I started journaling on this thought of my own mortality and wrote letters to family members and this community, just in case.

And in this process of writing I had TWO very significant turning points in perspective:

#1) If I die...
If I die from this, tonight or sometime soon, then I can truly say that I’m content. Santosha. I’m proud of the life I built, the family I’ve raised, the legacy of SBY and my own personal growth from a young girl growing up in an unhealthy & abusive environment to now the queen of my body and mind with a family that respects and loves each other. I’ve stopped the abuse cycle and my husband, kids, and family are going to be okay without me. You’ll be okay. My legacy will live on through my teachings and my videos left behind. I feel at peace with death.

#2) If I live...
If I don’t die, then it’s time to live with courage. It’s time to be fearless. It’s time to focus on what brings me purpose and truly serve my community. I’ve been so focused on “building a business” that I’ve set aside my authenticity and purpose.
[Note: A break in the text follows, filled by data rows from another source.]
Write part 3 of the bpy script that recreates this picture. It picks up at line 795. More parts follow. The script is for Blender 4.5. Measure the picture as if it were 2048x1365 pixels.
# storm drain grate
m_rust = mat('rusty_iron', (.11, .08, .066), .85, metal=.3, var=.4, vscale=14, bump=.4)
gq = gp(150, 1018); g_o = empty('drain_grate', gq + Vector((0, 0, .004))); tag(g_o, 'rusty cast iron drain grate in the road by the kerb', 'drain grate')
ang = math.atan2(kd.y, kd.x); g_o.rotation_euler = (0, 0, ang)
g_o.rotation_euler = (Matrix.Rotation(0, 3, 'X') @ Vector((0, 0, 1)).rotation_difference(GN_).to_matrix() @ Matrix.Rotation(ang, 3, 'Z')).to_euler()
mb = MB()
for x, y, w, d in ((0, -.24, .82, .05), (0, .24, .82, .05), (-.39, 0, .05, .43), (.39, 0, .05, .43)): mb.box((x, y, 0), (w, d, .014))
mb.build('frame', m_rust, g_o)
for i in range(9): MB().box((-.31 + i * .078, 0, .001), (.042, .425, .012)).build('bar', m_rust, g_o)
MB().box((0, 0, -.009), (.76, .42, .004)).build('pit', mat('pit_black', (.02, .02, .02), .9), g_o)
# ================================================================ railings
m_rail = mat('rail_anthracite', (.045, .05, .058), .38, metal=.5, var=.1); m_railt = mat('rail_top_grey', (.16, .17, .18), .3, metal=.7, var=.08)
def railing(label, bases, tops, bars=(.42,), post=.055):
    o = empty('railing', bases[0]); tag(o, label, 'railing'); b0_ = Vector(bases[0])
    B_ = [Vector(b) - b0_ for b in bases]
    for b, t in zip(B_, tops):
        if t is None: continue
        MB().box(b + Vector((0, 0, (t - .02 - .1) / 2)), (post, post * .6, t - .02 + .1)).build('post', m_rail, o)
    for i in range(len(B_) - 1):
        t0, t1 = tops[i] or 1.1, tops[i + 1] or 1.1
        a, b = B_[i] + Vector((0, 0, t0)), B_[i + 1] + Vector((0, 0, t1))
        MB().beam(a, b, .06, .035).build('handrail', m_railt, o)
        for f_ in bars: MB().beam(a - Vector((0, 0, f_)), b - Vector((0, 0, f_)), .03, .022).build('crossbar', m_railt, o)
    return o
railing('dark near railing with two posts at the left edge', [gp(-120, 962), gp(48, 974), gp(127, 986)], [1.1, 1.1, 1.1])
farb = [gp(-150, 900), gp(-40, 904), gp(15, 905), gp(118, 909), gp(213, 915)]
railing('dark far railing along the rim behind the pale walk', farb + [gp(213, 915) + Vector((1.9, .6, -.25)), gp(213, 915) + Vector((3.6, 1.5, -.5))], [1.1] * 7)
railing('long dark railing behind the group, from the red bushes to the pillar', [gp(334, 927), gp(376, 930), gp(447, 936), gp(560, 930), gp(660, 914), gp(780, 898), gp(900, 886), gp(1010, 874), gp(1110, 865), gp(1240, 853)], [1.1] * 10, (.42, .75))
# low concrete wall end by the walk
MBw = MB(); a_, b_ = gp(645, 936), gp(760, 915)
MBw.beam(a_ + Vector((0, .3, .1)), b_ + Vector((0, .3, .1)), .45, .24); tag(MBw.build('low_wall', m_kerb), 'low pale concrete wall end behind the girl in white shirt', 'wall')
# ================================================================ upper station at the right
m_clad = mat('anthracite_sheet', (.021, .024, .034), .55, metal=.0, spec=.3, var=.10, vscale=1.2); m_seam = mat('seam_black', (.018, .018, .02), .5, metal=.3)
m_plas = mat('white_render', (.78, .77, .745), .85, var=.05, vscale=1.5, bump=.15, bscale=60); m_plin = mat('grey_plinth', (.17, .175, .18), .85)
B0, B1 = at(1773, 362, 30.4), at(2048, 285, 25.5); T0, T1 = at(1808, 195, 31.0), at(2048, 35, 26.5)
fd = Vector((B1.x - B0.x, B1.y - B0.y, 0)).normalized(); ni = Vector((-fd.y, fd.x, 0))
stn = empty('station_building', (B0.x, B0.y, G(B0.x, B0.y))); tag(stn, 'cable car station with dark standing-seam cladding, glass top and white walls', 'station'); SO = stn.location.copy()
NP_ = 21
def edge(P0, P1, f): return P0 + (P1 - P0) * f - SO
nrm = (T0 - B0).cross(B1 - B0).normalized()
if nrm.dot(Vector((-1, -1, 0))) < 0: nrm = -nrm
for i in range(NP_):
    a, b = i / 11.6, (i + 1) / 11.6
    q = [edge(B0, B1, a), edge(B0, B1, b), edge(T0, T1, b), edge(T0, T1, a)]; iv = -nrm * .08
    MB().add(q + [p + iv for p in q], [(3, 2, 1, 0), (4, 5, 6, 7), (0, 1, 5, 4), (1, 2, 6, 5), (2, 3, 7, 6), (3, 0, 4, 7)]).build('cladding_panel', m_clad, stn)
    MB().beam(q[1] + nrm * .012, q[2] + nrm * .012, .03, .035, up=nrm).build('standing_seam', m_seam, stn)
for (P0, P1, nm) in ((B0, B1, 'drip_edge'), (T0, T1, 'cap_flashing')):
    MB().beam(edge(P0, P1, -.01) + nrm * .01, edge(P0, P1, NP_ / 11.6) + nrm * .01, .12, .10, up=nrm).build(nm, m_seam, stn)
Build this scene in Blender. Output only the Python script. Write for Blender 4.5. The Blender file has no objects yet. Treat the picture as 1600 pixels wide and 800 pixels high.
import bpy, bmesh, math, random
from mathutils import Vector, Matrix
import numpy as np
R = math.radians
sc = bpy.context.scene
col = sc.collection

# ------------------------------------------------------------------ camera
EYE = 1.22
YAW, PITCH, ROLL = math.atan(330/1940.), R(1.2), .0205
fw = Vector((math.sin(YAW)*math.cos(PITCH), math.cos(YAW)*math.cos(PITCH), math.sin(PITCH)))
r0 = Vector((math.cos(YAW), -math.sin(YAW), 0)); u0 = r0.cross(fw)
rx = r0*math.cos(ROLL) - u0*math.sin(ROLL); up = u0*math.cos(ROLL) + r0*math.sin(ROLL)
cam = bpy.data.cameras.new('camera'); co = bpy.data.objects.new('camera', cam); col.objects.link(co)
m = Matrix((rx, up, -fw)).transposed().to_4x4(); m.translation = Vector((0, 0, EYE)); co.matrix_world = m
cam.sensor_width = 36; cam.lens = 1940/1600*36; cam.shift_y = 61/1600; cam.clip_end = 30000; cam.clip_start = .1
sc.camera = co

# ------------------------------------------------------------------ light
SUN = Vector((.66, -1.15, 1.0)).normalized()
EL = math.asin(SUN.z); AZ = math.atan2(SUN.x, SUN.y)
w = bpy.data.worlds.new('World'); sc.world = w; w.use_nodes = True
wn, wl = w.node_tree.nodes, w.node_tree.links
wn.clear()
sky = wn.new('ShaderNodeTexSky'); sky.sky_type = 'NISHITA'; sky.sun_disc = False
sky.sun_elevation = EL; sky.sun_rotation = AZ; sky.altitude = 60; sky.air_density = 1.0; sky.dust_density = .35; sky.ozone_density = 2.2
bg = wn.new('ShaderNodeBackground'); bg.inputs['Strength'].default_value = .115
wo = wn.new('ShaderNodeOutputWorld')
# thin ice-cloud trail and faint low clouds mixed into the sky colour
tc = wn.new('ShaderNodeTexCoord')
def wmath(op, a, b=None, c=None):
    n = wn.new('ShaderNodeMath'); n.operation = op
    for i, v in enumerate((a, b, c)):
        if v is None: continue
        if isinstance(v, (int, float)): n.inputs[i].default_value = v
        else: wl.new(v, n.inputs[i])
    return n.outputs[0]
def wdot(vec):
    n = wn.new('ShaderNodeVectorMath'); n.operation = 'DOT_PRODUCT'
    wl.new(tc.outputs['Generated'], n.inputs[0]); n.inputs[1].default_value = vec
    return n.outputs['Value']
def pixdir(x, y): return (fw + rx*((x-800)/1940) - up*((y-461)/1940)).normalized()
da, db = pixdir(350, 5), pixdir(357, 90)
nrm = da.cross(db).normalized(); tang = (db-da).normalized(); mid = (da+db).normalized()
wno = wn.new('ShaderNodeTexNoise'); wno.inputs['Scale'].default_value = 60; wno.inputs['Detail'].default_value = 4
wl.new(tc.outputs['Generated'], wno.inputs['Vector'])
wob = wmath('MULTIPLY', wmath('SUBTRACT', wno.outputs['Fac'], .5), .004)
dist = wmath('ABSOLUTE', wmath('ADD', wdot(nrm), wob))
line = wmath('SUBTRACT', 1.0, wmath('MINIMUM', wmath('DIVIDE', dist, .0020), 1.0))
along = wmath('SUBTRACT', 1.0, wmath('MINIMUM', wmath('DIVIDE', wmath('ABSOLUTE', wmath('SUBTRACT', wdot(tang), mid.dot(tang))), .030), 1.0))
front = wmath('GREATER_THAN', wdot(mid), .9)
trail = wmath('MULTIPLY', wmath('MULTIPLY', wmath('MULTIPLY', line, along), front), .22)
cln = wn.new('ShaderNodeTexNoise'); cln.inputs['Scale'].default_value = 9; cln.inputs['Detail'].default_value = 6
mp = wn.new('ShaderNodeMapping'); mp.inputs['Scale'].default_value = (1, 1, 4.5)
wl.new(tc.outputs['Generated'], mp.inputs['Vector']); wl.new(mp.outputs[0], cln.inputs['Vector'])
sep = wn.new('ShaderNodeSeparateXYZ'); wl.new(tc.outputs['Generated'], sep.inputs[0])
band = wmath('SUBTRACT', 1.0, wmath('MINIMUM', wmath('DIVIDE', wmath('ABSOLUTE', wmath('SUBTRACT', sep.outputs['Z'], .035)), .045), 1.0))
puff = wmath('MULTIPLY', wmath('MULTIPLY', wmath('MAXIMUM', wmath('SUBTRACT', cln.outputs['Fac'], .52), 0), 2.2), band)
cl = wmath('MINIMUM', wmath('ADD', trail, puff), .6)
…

Getting caught up in the “hustle” mentality that every video has to be bigger, better, and more successful than the last. I realize now more than ever that every day we’re alive is a gift, not to be taken for granted. It’s time to have some courage and create the videos & content that I love and most importantly, that my community truly needs.

As long as I’m living I’m going to go with #2.

With courage I move ahead, but first I recover for a couple more weeks at least while this ectopic resolves.

Then into action with courage!


Happy Thanksgiving to all Vfers who celebrate. I hope this message from Sarah Beth will help us all reflect on our problems a bit differently.